Latest revision as of 15:57, 23 July 2009

  • include antialiasing interpolators
  • add a r^4 term to the a*r^3+b*r^2+c*r+d distortion correction (because the r^4 term like b*r^2 has correct symmetry whereas a and c terms are largely unphysical)
Why that? The formula applies to the radius of the image, which means it is always symmetrical. a and c terms work great to correct for special types of distortion (wavy one f.e.) --Erik Krause 22:07, 21 July 2009 (UTC)
Yes, it does work to some extend, but it is phenomenology only.

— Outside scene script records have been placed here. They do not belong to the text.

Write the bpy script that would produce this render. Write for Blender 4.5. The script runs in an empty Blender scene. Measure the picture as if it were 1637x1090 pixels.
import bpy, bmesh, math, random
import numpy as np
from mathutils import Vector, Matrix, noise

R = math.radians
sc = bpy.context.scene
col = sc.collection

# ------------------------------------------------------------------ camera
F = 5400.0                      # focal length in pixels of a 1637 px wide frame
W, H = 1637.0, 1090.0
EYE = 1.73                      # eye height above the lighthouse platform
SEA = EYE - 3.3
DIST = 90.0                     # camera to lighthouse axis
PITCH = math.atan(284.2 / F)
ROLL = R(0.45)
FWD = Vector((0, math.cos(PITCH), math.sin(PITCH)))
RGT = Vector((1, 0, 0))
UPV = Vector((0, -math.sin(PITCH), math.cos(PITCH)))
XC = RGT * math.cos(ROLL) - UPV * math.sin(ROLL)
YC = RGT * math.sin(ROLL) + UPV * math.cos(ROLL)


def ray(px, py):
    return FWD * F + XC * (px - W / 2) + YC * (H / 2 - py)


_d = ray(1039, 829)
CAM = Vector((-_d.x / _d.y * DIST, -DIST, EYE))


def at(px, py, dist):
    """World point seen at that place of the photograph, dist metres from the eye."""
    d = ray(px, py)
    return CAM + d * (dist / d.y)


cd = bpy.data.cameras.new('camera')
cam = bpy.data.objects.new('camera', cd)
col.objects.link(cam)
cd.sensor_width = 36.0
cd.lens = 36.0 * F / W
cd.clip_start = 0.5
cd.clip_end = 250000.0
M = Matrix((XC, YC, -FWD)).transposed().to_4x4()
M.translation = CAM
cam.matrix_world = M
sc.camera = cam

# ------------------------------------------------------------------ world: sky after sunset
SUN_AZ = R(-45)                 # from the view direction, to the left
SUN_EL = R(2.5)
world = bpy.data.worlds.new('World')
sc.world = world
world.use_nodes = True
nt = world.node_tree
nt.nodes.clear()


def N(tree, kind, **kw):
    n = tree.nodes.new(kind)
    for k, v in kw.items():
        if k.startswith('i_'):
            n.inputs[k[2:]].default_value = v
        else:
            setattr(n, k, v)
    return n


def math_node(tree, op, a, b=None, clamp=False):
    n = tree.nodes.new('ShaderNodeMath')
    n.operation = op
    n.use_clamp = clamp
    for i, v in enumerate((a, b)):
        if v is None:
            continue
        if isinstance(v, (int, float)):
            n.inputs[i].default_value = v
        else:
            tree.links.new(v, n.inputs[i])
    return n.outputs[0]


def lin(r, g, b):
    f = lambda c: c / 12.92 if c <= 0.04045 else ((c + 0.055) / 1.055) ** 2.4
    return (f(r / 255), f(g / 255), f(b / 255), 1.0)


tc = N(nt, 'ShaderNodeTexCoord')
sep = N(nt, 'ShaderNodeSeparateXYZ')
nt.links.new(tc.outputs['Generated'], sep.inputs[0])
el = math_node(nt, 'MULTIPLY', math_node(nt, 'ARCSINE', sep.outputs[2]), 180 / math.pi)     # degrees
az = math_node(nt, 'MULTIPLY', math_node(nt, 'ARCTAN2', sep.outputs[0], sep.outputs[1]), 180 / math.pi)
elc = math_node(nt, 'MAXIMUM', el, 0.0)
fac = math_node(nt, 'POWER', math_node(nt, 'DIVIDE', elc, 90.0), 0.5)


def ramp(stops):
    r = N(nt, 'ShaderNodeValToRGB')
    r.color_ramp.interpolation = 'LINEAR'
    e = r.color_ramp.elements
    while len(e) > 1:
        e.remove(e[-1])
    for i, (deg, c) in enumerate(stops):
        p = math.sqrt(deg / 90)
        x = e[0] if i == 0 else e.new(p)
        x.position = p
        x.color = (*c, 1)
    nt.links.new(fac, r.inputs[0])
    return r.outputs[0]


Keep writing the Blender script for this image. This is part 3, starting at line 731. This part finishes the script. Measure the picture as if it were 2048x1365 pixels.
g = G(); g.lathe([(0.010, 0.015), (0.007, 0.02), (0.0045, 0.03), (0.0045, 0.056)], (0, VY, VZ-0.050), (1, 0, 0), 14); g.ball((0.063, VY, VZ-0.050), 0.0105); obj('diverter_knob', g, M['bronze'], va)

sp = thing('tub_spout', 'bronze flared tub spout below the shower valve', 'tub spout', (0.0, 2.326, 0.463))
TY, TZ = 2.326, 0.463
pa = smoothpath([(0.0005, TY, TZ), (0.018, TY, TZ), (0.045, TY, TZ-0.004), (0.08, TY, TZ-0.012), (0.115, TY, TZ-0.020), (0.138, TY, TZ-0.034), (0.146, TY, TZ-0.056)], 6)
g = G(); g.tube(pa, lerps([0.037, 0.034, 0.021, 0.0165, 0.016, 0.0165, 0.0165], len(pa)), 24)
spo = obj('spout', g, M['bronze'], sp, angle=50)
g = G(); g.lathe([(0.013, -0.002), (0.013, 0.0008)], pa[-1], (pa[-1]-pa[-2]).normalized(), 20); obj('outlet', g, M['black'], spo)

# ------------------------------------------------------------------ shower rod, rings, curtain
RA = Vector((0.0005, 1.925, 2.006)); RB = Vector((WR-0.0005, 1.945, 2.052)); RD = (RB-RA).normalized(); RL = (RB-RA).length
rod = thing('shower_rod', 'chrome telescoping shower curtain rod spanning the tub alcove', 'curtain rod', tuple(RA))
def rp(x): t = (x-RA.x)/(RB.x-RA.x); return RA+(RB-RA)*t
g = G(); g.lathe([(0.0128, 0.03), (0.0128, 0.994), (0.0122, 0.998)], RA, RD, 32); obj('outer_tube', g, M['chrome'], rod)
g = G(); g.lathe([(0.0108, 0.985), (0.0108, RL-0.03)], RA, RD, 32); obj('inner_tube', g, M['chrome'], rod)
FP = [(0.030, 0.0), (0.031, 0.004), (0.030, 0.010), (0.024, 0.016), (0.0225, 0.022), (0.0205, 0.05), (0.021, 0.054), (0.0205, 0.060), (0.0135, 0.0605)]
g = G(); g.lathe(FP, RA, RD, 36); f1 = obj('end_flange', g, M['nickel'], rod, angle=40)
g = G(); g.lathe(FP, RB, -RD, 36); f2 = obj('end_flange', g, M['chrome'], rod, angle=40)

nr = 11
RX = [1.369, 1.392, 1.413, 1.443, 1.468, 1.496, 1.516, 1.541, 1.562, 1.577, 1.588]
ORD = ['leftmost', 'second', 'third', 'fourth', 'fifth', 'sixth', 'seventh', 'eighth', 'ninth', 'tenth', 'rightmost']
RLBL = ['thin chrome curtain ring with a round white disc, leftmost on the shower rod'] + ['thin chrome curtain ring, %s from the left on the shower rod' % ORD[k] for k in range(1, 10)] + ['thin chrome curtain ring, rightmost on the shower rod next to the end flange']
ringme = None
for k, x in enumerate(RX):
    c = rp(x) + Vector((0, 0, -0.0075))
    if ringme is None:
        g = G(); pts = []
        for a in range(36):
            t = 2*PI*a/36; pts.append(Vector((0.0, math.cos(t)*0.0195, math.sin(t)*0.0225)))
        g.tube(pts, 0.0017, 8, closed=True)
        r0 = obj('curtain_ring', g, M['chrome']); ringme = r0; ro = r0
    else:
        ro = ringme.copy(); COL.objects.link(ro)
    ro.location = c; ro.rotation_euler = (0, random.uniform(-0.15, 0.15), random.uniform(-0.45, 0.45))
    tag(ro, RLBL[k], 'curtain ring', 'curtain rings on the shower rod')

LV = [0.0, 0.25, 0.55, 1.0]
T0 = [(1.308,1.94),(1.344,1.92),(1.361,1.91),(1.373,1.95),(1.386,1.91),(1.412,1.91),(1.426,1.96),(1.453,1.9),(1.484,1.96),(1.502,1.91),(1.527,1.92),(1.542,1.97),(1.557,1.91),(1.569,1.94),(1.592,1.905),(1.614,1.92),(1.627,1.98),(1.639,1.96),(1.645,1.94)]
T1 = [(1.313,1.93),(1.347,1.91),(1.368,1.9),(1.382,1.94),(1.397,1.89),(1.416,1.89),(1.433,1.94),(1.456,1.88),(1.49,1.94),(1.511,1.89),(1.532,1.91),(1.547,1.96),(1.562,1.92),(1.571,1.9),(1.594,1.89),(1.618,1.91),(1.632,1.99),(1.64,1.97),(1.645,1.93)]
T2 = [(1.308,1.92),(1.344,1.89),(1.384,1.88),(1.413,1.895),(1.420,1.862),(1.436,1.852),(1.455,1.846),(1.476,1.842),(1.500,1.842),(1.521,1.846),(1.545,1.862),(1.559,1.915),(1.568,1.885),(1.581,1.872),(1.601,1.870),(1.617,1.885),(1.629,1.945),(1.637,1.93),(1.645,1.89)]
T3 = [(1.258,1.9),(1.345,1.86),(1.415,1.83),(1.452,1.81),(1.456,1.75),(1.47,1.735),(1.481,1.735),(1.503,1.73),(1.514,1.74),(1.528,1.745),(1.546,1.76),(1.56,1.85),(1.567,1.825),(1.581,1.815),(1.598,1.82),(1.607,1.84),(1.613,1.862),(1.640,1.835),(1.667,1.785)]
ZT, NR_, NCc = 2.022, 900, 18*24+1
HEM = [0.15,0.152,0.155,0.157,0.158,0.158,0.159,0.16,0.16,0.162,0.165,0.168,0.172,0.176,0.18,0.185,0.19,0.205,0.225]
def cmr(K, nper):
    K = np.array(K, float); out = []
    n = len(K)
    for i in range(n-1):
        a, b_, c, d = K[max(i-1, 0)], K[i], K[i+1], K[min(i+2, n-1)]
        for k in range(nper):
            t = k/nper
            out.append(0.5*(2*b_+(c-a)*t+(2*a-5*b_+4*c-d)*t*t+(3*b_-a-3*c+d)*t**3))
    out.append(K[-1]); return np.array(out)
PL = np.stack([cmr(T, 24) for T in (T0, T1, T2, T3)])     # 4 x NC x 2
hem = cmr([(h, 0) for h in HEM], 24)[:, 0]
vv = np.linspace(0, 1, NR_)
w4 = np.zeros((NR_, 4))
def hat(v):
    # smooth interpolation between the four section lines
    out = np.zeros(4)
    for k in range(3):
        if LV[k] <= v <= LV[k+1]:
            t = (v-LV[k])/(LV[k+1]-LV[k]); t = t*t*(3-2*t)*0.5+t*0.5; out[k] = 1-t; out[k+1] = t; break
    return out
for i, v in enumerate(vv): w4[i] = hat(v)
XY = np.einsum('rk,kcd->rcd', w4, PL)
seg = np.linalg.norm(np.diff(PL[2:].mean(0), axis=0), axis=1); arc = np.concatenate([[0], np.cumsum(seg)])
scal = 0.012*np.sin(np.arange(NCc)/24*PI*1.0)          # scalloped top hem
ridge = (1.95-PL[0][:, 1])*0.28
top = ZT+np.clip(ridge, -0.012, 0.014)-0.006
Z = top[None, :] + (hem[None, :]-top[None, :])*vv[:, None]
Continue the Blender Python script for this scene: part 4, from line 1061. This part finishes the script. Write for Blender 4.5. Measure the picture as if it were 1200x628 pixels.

Mathematically, assuming the lense mapping function to be holomorphic is rather close to reality, without a singularity at r=0. Less stringent, but along the same line is the symmetry argument that flipping the sign, r -> -r, and adding 180 degrees to the angle, ought to give you the same output values. Polar coordinates need special treatment at r=0, but for the sake of reasoning one can go to (x,y) cartesian coordinates. Terms for a and c require sqrt(x^2+y^2), sqrt() has a singularity at 0 but the lense does not, so a<>0 and c<>0 introduce a behaviour the lense does not have.
A few days ago we were discussing the equivalence of different camera models on the hugin-ptx list. One has to compare them to (a*r^3+b*r^2+c*r+d)*r and one finds only odd powers of r in these. There must be a reason (but such heuristic argument I would not buy standalone).
And there is a practical issue. Of course we are talking of effects at the pixel level, but I did some tests last weekend and found that the (a,b,c) parameter set for my camera lense actually varies if I choose the placement of my Control Points in different ways. Imagine, you were to follow measurement prescription 1 and find a focal length of 50mm, then you follow measurement prescription 2 and find a focal length of 45mm. Exaggerated and simplified analogy, yes, but that is the situation I could confirm with my lense for the (a,b,c) parameter set.
In practice, I remember a stitch with one lone CP in a corner, which was misaligned by 3 pixels. Finding the sharpness ok, Finetune working fine, CA not spoiling either I now do put this to the deficiency of the (a,b,c) parametrisation in panotools. -- Klaus 14:01, 22 July 2009 (UTC)
Sorry, I misunderstood. However, distortion doesn't necessarily need to by rotational symmetric anyway, as shown on [1], hence one radial model might be as bad as the other. The panotools model seems one of the most widely used - probably hundreds of thousands of panoramas where stitched using it, and my impression was that Prof. Dersch choose it deliberately - which doesn't mean of course that it can't be enhanced... --Erik Krause 19:01, 22 July 2009 (UTC)
Recently on hugin-ptx in the thread "What is optimized FOV really?" we discussed lense models and how to compare Bouguet camera model with Dersch/panotools model. Bouguet does introduce non-rotationally-symmetric terms indeed. Choosing three polynomial coefficients is not too stupid, it is only with deeper mathematical insight that one understands why the even coefficients tend to become zero when one uses "enough" polynomial coefficients. And I do remember that at the time Dersch got hassled not because his model was bad quality, but because others had their inferior software protected by dubious patents. -- Klaus 15:57, 23 July 2009 (UTC)
  • allow simultaneous use of both flatfield polynomial and dustmap file
  • implement orthographic projection (benefits from antialiasing interpolators) implemented in Hugin 0.8.0 Klaus 16:51, 21 July 2009 (UTC)

--Klaus 14:30, 29 May 2008 (CEST)